▸ DIRECTIONS
Starting at the first line of the data below, write out each line exactly until you reach the line containing "COL = SC.collection", and include that line too.

▸ SOURCE DATA
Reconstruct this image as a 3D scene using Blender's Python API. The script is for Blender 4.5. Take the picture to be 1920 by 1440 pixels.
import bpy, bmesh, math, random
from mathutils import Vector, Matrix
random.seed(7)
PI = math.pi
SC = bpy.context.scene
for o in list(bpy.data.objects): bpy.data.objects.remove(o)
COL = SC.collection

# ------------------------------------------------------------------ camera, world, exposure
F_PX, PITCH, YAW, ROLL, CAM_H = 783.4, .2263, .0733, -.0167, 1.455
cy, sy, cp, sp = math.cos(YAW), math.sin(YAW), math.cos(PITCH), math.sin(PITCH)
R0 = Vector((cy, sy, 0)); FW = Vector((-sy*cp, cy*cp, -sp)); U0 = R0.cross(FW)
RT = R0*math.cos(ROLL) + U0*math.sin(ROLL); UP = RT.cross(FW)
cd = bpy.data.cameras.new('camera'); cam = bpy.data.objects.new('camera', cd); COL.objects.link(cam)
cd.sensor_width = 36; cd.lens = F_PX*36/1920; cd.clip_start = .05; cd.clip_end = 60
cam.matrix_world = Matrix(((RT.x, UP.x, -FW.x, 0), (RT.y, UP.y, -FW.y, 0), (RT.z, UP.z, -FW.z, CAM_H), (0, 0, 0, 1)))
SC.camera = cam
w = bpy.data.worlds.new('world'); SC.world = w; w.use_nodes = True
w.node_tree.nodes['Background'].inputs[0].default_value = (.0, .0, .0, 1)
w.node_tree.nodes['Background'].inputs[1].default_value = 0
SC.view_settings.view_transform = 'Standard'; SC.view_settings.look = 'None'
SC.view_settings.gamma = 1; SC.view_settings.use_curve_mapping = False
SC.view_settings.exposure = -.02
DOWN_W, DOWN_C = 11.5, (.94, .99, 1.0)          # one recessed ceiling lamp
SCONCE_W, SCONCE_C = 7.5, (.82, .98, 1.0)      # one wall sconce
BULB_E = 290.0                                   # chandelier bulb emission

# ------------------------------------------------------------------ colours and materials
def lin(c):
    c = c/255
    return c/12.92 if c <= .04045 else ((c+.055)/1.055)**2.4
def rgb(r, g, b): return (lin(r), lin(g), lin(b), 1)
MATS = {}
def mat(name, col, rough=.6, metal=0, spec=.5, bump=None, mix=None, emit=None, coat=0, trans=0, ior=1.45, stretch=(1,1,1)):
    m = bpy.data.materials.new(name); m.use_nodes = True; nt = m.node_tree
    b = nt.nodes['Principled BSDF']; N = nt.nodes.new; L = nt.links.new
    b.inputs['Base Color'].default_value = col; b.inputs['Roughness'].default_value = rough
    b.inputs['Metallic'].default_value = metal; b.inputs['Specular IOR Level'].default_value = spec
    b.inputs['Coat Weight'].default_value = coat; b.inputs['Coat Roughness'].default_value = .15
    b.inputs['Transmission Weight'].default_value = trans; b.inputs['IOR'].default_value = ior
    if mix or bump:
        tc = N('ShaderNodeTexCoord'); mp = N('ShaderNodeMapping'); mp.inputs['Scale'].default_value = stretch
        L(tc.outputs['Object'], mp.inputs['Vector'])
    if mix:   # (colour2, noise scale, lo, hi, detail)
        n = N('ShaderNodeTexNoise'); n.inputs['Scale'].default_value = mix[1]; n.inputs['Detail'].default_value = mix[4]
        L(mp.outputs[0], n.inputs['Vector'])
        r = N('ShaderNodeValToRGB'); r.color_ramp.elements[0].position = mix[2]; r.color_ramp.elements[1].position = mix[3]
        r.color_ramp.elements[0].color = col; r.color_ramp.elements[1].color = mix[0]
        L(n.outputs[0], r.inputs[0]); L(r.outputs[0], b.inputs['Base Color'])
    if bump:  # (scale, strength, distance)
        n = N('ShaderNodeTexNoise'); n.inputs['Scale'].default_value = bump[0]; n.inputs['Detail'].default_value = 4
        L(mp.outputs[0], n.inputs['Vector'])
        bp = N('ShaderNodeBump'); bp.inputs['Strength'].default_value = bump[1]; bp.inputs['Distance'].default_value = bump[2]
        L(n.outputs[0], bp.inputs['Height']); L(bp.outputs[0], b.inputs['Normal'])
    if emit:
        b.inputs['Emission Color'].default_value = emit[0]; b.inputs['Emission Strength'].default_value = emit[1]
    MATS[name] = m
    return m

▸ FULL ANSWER
Reconstruct this image as a 3D scene using Blender's Python API. The script is for Blender 4.5. Take the picture to be 1920 by 1440 pixels.
import bpy, bmesh, math, random
from mathutils import Vector, Matrix
random.seed(7)
PI = math.pi
SC = bpy.context.scene
for o in list(bpy.data.objects): bpy.data.objects.remove(o)
COL = SC.collection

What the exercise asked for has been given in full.